There is one detail in this office that has recently captured my attention: on the wall just above my temporary desk hangs an oil painting of gold and orange mushrooms against a deep brown background. Like the office, it’s kind of dark and nondescript, however; I’ve recently noticed that there appears to be a tiny sprite emerging from the ground beneath the mushroom canopy – almost like a glowing spark or the silhouette of a tiny lady in a red dress. Maybe it’s the way my desk lamp creates shadow and light on the impasto, or maybe I need to get out more, but I’m growing fond of this teeny imaginary woodland creature and beginning to appreciate the painting. I do love elves and fairies in literature; maybe this one will turn up in my writing one day.

10. Any upcoming projects that you can share with us?

I’m writing more poetry, a couple of quirky picture books, and a middle grade novel. I just learned that Sky Pony Press is publishing one of my concept picture books in 2014!

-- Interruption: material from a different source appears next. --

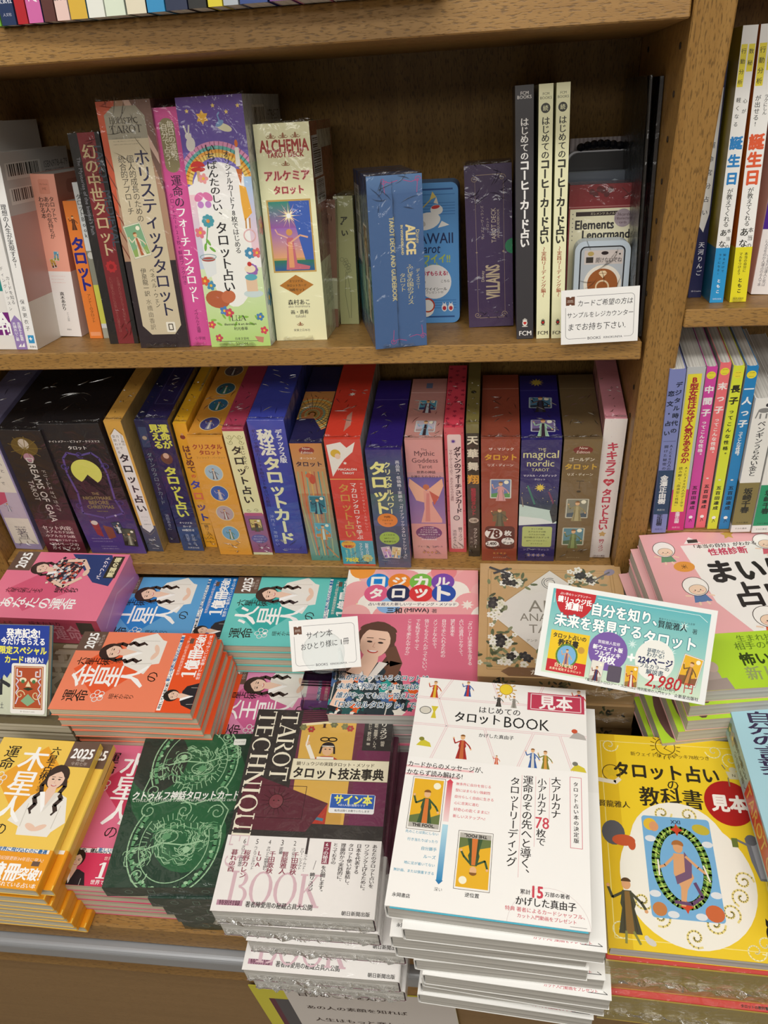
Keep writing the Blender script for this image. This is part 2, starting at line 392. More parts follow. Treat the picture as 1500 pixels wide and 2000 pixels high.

Thank you for inviting me to participate in your 2013 book challenge, Orchid! It was fun to be here.

Thank you so much for stopping by and talking about your debut, Gone Fishing, Tamera. It was a pleasure having you as a guest. 

Gone Fishing by Tamera Will Wissenger, March 5, 2013. Published by Houghton Mifflin Books for Children
Using a wide variety of poetic forms – quatrains, ballads, iambic meter, rhyming lists, concrete poetry, tercets and free verse –this debut author tells the story of a nine-year-old boy’s day of fishing. Sibling rivalry, the bond between father and son, the excitement – and difficulty -- of fishing all add up to a day of adventure any child would want to experience.

Matthew Cordell illuminates this novel-in-verse throughout with his energetic black-and-white line drawings.

While each poem can be read and enjoyed on its own, the poems work together to create a story arc with conflict, crisis, resolution and character growth.

The back matter of this book equips the reader with a Poet's Tackle Box of tools and definitions for understanding the various poetic forms the author uses in this story.